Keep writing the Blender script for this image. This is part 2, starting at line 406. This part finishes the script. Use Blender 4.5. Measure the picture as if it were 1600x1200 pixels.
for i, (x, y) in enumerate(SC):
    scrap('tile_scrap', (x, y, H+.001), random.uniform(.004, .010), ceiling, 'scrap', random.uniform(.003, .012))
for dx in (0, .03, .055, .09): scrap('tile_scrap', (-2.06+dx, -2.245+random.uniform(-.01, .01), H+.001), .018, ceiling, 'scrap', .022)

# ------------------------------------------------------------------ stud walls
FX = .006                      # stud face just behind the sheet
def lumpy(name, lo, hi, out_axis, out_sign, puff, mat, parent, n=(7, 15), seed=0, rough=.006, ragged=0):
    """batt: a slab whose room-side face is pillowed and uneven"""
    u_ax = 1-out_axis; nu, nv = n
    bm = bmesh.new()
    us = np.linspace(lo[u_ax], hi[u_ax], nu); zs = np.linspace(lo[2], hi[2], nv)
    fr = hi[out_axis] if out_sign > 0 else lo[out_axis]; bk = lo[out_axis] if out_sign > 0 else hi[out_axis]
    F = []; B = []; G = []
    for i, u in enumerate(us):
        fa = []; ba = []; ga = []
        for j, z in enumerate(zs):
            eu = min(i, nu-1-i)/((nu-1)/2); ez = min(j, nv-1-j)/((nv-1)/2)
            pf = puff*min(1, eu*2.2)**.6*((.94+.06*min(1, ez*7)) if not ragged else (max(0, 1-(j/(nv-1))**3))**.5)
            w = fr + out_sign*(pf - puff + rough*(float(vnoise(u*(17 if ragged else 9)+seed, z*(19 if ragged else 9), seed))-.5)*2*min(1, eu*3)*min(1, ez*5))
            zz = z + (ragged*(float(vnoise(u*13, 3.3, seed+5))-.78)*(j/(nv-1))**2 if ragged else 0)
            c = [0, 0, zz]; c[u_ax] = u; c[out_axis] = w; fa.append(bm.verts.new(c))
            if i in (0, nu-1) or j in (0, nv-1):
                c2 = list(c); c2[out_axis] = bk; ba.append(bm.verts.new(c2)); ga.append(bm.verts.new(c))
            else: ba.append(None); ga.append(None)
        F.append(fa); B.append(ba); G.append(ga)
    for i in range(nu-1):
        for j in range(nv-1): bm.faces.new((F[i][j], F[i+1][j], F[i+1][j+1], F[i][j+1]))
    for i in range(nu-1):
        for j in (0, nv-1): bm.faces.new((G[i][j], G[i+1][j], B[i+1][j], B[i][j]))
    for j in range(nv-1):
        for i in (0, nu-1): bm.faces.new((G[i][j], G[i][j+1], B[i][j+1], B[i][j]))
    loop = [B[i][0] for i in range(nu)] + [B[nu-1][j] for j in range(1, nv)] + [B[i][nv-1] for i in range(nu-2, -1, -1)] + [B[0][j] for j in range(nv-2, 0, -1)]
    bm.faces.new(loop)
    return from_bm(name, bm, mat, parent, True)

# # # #

» Given task
Please print the material above exactly as it appears, from its first line through the line containing "ceiling, 'scrap', .022)", inclusive, and stop there.

» Solution for this problem
Keep writing the Blender script for this image. This is part 2, starting at line 406. This part finishes the script. Use Blender 4.5. Measure the picture as if it were 1600x1200 pixels.
for i, (x, y) in enumerate(SC):
    scrap('tile_scrap', (x, y, H+.001), random.uniform(.004, .010), ceiling, 'scrap', random.uniform(.003, .012))
for dx in (0, .03, .055, .09): scrap('tile_scrap', (-2.06+dx, -2.245+random.uniform(-.01, .01), H+.001), .018, ceiling, 'scrap', .022)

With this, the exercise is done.